Forgiving Our Fathers: A Lesson in Building Bridges Instead of Burning Them

I'm always intrigued at people's power to forgive. Seeing it in action is even more mind-blowing. This weekend, I was at my husband's gym when I saw the most heartfelt exchange between he and his dad: a hug. I'm not talking about a polite, pat-on-the-back hug. I'm talking a full-body, I-love-you hug. A simple gesture but one that warmed my heart nonetheless.

My husband didn't have his dad in his life from the ages of 3 to 16. These are the years when boys need their father most, but for one reason or another, his father wasn't there. 

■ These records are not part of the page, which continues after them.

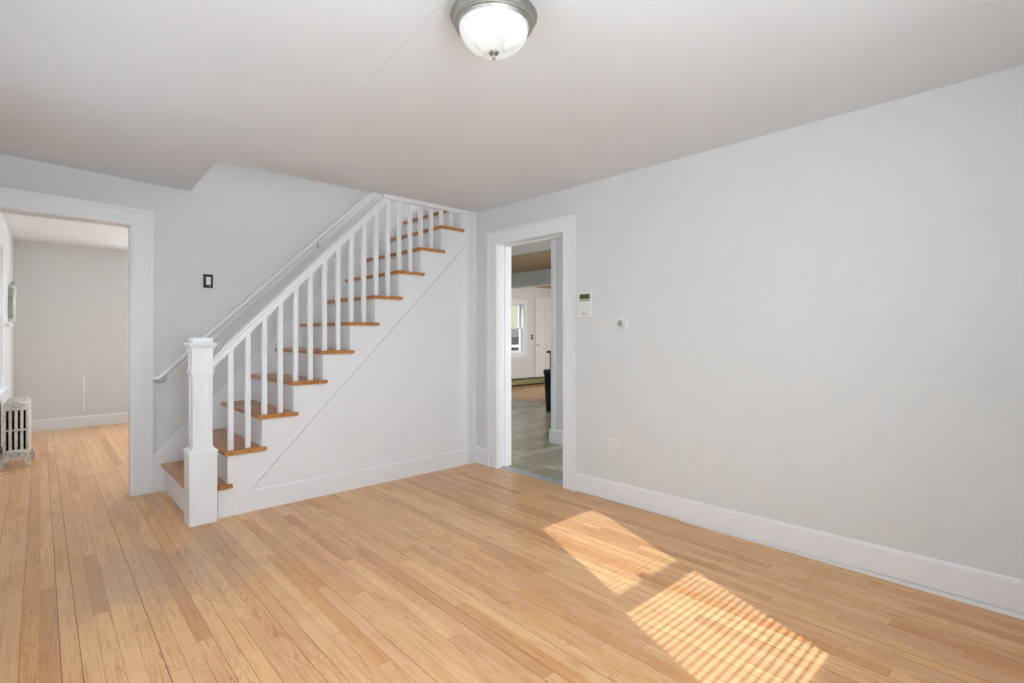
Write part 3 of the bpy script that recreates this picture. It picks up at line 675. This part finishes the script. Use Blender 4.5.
b = MB(); b.lathe([(.166, .635), (.168, .66), (.15, .675), (.06, .685), (0, .686)], (6.24, 5.68, 0), 'z', 40); b.build('lid', M['dark_metal'], bn, 50)
cb = thing('kitchen_cabinet', 'orange wood base cabinet with dark worktop behind the black bin', 'cabinet', (7.5, 6.1, 0))
MB().box(7.06, 5.75, .09, 7.9, 6.52, .90, .003).build('body', M['cabinet'], cb); MB().box(7.10, 5.80, 0, 7.9, 6.48, .09).build('plinth', M['black'], cb)
MB().box(7.02, 5.71, .90, 7.94, 6.56, .945, .005).build('worktop', M['dark_metal'], cb)
for y0 in (5.80, 6.17):
    d = MB().box(7.042, y0, .14, 7.062, y0 + .33, .87, .004).build('door', M['cabinet'], cb); MB().lathe([(0, -.025), (.013, -.022), (.006, -.01), (.006, 0)], (7.043, y0 + .135, .78), 'x', 14).build('knob', M['nickel'], d, True)

# ================================================================ OUTSIDE
struct('ground_outside', MB().box(-25, -25, -.6, 40, 45, -.5), M['ground'])
nh = thing('house_or_sun_block', 'cream sided house seen through the kitchen window', 'house', (16, 19, -.5))
MB().box(9, 17, 1.5, 24, 23, 6.5).build('siding', M['siding'], nh); MB().box(9, 17.05, -.5, 24, 23, 1.5).build('foundation', M['brick'], nh)
MB().prism([(16.3, 1.12), (17.1, 1.55), (17.1, 1.12)], 0, 9, 24).build('porch_roof', M['outer_grey'], nh)
MB().prism([(16.6, 6.4), (20, 9), (23.4, 6.4)], 0, 8.7, 24.3).build('roof', M['outer_grey'], nh)
for x in (12.2, 14.6, 15.7, 17.0): MB().box(x, 16.98, .78, x + .6, 17.06, 1.14).build('cellar_window', M['black'], nh)
MB().box(9, 16.9, .66, 24, 17.06, .78).build('white_band', M['trim'], nh)
sun_block = thing('house_or_sun_block', 'white clad block added beside the left wall to keep sun out', 'house', (-4, 0, -.5))  # added to keep sun off left windows and whiten the far room window
MB().box(-6, -14, -.5, -2.3, 12, 7.2).build('siding', M['sun_block_white'], sun_block); MB().prism([(-6.4, 7.2), (-4.1, 9), (-2.3, 7.2)], 1, -14, 12).build('roof', M['brick'], sun_block)  # body and top of the added sun block
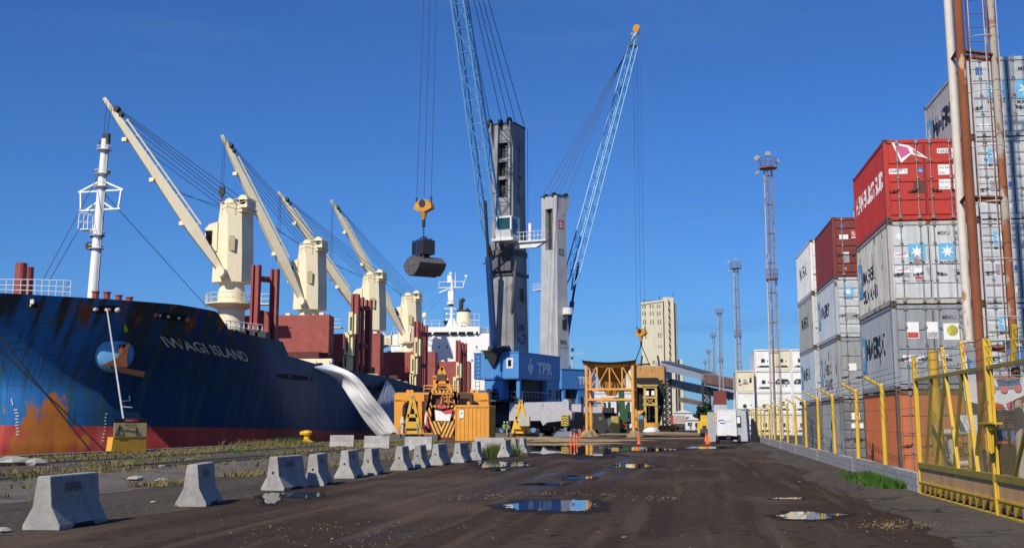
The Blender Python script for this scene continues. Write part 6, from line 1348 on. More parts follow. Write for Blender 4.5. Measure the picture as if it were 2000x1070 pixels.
    hookspec(root, loc, tip, inplane); return root
def gtext(root, tw_, sec, loc):
    b = MB(); z = 37.6
    for ch in 'GOTTWALD':
        a, d = sec(z - 1); b.text(ch, 1.05, lambda x, y: (sec(z)[0] + .035, -.1 + x - .35, z - .8 + y), bold=.04, align='LEFT'); z -= .98
    b.build('tower_lettering', lblue, tw_)
    b = MB(); a = sec(12.6)[0] + .03; N = 26
    for rr0, rr1, t0, t1 in ((.95, 1.3, 40, 170), (.95, 1.3, 190, 345)):
        p = []; q = []
        for i in range(N + 1):
            t = R(t0 + (t1 - t0) * i / N); p.append((a, .2 + rr0 * math.cos(t), 12.8 + rr0 * math.sin(t))); q.append((a, .2 + rr1 * math.cos(t), 12.8 + rr1 * math.sin(t)))
        b.add(p + q, [(i, i + 1, N + 2 + i, N + 1 + i) for i in range(N)])
    b.add([(a, .1, 12.6), (a, 1.5, 12.6), (a, 1.5, 12.9), (a, .1, 12.9)], [(0, 1, 2, 3)]); b.add([(a, -.35, 13.3), (a, .9, 13.3), (a, .7, 13.6), (a, -.1, 13.6)], [(0, 1, 2, 3)]); b.add([(a, -.5, 12.3), (a, .3, 12.3), (a, .3, 12.1), (a, -.4, 12.1)], [(0, 1, 2, 3)])
    b.build('tower_emblem', lblue, tw_)
    b = MB(); b.text('TPR', 2.0, lambda x, y: (3.08, 2.0 + x * 1.35, 7.9 + y), bold=.05); b.text('Terminal Puerto Rosario', .42, lambda x, y: (3.08, 2.1 + x * 1.15, 7.35 + y), bold=.01, wide=.9)
    b.add([(3.08, -1.2 + (y) * 2.0, z) for y, z in ((.35, 8.9), (1.0, 8.4 + .55), (1.05, 8.6), (.62, 7.5), (.18, 8.6), (.2, 8.95), (.5, 9.1), (.5, 9.3), (.74, 9.3), (.74, 9.1))], [tuple(range(10))]); b.lathe((3.08, .04, 9.55), [(.24, -.01), (.24, .01)], n=14, ax='X'); b.build('house_lettering', ltx, root)
    b = MB(); b.text('G', .7, lambda x, y: (2.96, -3.9 + x, 26.0 + y), bold=.05); b.build('cab_lettering', lblue, tw_)
def rigging_hook(root, loc, tip, hu, hv, inplane, chain=True):
    hw = inplane(hu, hv); HOOKS.append(hw); h = loc(hw); b = MB()
    for dx in (-1.0, 0, 1.0): b.tube(tip + Vector((dx * .8, 0, .6)), h + Vector((dx * .95, 0, 1.1)), .035, n=4)
    for dx in (-1.0, 1.0): b.tube(h + Vector((dx * .95, 0, 1.1)), h + Vector((dx * .95, 0, .3)), .14, .06, n=6)
    b.build('hoist_ropes', rope, root)
    b = MB(); b.prism([(h.x - 1.15, h.y - .4, h.z - .25), (h.x - 1.05, h.y - .4, h.z + .2), (h.x - .5, h.y - .4, h.z + .75), (h.x + .5, h.y - .4, h.z + .75), (h.x + 1.1, h.y - .4, h.z + .25), (h.x + 1.2, h.y - .4, h.z - .25), (h.x + .4, h.y - .4, h.z - .6), (h.x - .4, h.y - .4, h.z - .6)], (0, .8, 0)); b.tube(h + Vector((0, 0, -.55)), h + Vector((0, 0, -1.5)), .42, .2, n=12); hb_ = b.build('hook_block', hookor, root)
    b = MB(); b.lathe(h + Vector((0, -.45, .35)), [(.42, -.05), (.42, .05)], n=14, ax='Y'); b.build('hook_sheave', cdark, hb_); b = MB(); b.tube(h + Vector((0, 0, -1.45)), h + Vector((0, 0, -2.3)), .2, n=8); b.build('hook_swivel', cdark, hb_); return h
grabst = mat('grab_steel', (.16, .15, .15), rough=.5, metal=.3, col2=(.10, .075, .06), amt=.8, streak=.4); grabdk = mat('grab_dark', (.02, .022, .026), rough=.7); grabbl = mat('grab_blue', (.025, .07, .20), rough=.5, amt=.5)
HOOKS = []
def hk1(root, loc, tip, inplane):
    h = rigging_hook(root, loc, tip, 828, 404, inplane); z = h.z
    b = MB()
    for q in range(7): b.lathe((h.x, h.y, z - 2.35 - q * .34), [(.05, -.13), (.13, 0), (.05, .13)], n=6)
    b.build('chain', grabdk, root)
hkh = harbour_crane('taller mobile harbour crane, blue house and grey tower, jib leaning left with the grab', 993.5, 150, 17, 1.78, 2.15, 40.3, 4.5, 10.3, (850, -330), True, gtext, hk1, (-3.25, 3.05, -3.4, 9.45), (30.5, 37.8, .75))
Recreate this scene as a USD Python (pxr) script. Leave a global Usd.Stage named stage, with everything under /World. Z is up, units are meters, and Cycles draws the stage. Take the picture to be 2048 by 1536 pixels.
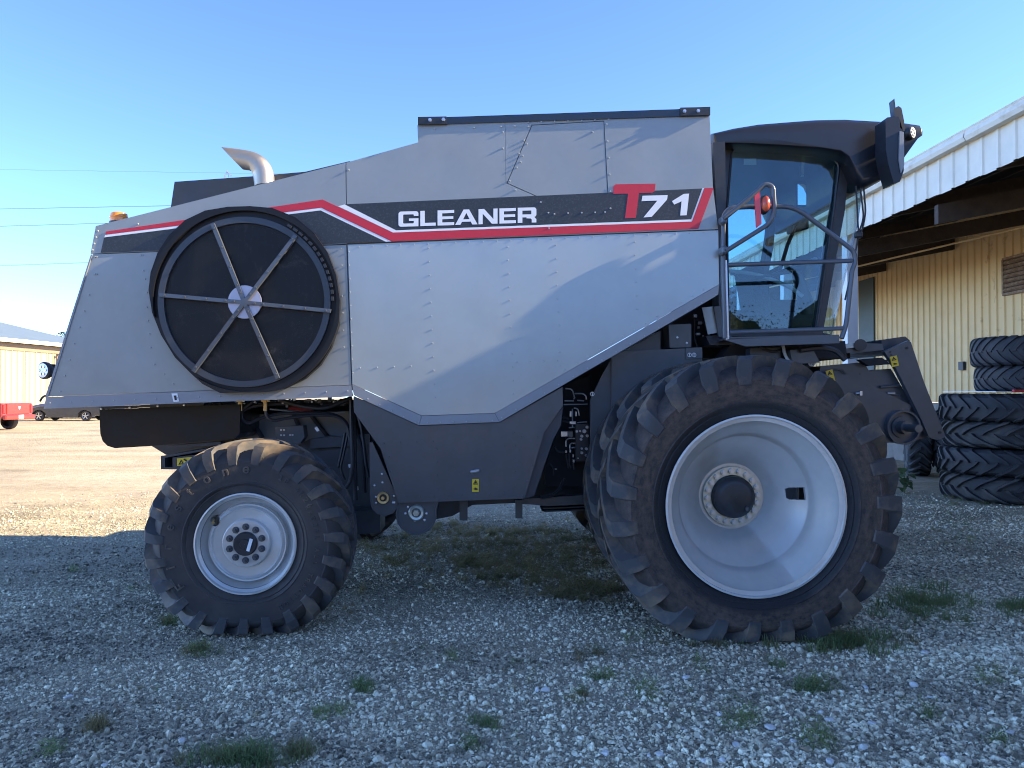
import math, random
import numpy as np, trimesh, shapely
from shapely.geometry import Polygon, MultiPolygon, Point, LineString, box as sbox
from shapely import affinity
import manifold3d as m3
import usdkit, meshkit
from pxr import Usd, UsdGeom, UsdLux, UsdShade, Gf, Sdf, Vt

random.seed(7)
rng = np.random.default_rng(7)
stage = Usd.Stage.CreateInMemory()
UsdGeom.SetStageUpAxis(stage, 'Z')
UsdGeom.Xform.Define(stage, '/World')
UsdGeom.Scope.Define(stage, '/World/Looks')

# ------------------------------------------------------------------ camera, sky, sun
F_PX, CAM_H, PITCH = 1490.0, 1.6, math.radians(0.885)
cam = UsdGeom.Camera.Define(stage, '/World/camera')
cam.CreateHorizontalApertureAttr(36.0)
cam.CreateVerticalApertureAttr(27.0)
cam.CreateFocalLengthAttr(36.0 * F_PX / 2048)
cam.AddTranslateOp().Set(Gf.Vec3d(0, 0, CAM_H))
cam.AddRotateXOp().Set(90 + math.degrees(PITCH))
cam.CreateExposureAttr(2.2)

SUN_T, SUN_AZ = 0.50, math.radians(2.3)
SUN_EL = math.atan(SUN_T)
sun_dir = np.array([math.cos(SUN_AZ) * math.cos(SUN_EL), -math.sin(SUN_AZ) * math.cos(SUN_EL), math.sin(SUN_EL)])
sky_mat = usdkit.material(stage, '/World/Looks/sky_look', {
    's': ('sky_texture', {'sky_type': 'single_scattering', 'sun_disc': False, 'sun_elevation': SUN_EL,
                          'sun_rotation': math.atan2(sun_dir[0], sun_dir[1]), 'air_density': 0.58, 'aerosol_density': 0.03, 'ozone_density': 1.5}),
    't': ('mix_color', {'blend_type': 'multiply', 'fac': 1.0, 'b': (0.51, 0.615, 0.80), 'use_clamp': False}),
    'b': ('background_shader', {'strength': 0.15})}, [('s.color', 't.a'), ('t.result', 'b.color')], surface='b.background')
dome = UsdLux.DomeLight.Define(stage, '/World/sky')
UsdShade.MaterialBindingAPI.Apply(dome.GetPrim()).Bind(sky_mat)
dome.GetPrim().SetCustomDataByKey('kind', 'structure')
sun = UsdLux.DistantLight.Define(stage, '/World/sun')
sun.CreateIntensityAttr(0.98)
sun.CreateAngleAttr(0.5)
sun.GetPrim().CreateAttribute('inputs:normalize', Sdf.ValueTypeNames.Bool).Set(True)
sun.CreateColorAttr(Gf.Vec3f(1.0, 0.83, 0.58))
sun.AddRotateXYZOp().Set(Gf.Vec3f(0, 90 - math.degrees(SUN_EL), math.degrees(math.atan2(sun_dir[1], sun_dir[0]))))

# ------------------------------------------------------------------ projection helpers
PHI = math.radians(2.0)
O = np.array([0.0, 5.6, 0.0])
RZ = np.array([[math.cos(PHI), -math.sin(PHI), 0], [math.sin(PHI), math.cos(PHI), 0], [0, 0, 1]])
CAM = np.array([0, 0, CAM_H])

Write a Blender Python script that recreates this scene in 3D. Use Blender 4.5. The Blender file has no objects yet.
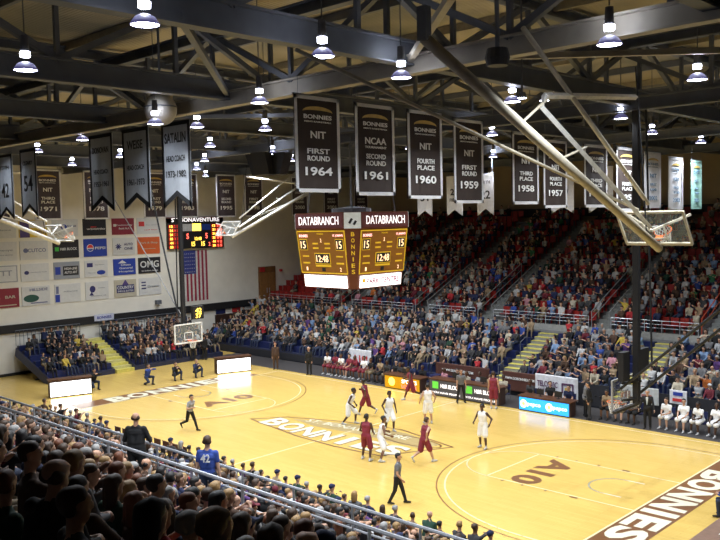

Those lost years took their toll on my husband in many ways and I know there's still some pain associated with his father being absent. When I first met him, this is one of the first life stories that he shared with me. How could you just not know your father for 13 years and then all of a sudden when you're a teenager your parents get re-married and bam, your father is back in your life? Crazy!

But what's even crazier is the solid relationship those two have now. When they hugged on Saturday, I saw a little boy relishing in his daddy's love that he missed out on for more than a decade. I applaud him for not holding on to unforgiveness and pain. What a treat our kids would have missed out on if my husband had burned the bridge between he and his father because of all those years he was gone.

Three generations that know and love each other thanks to a bridge of forgiveness.

Three generations that know and love each other thanks to a bridge of forgiveness.

I love that the kids can play and hug their grandfather....especially since my own father is no longer here. He's the only grandfather they have and I'm glad he's building memories with them.

What could have ended up bad has been for all of our good. My father in law is a steady presence at my husband's gym--working out four times a week and in return turning his health around (losing 40 pounds in the process at 65 years old). He's the biggest supporter of his son and loudest cheerleader. 

One day our kids will grow up and may learn about my father in law's 13 year absence from his sons' lives. I'm sure they'll be astounded at how their father offered forgiveness instead of lashing out in pain. I hope that one day they'll thank their father for this gift.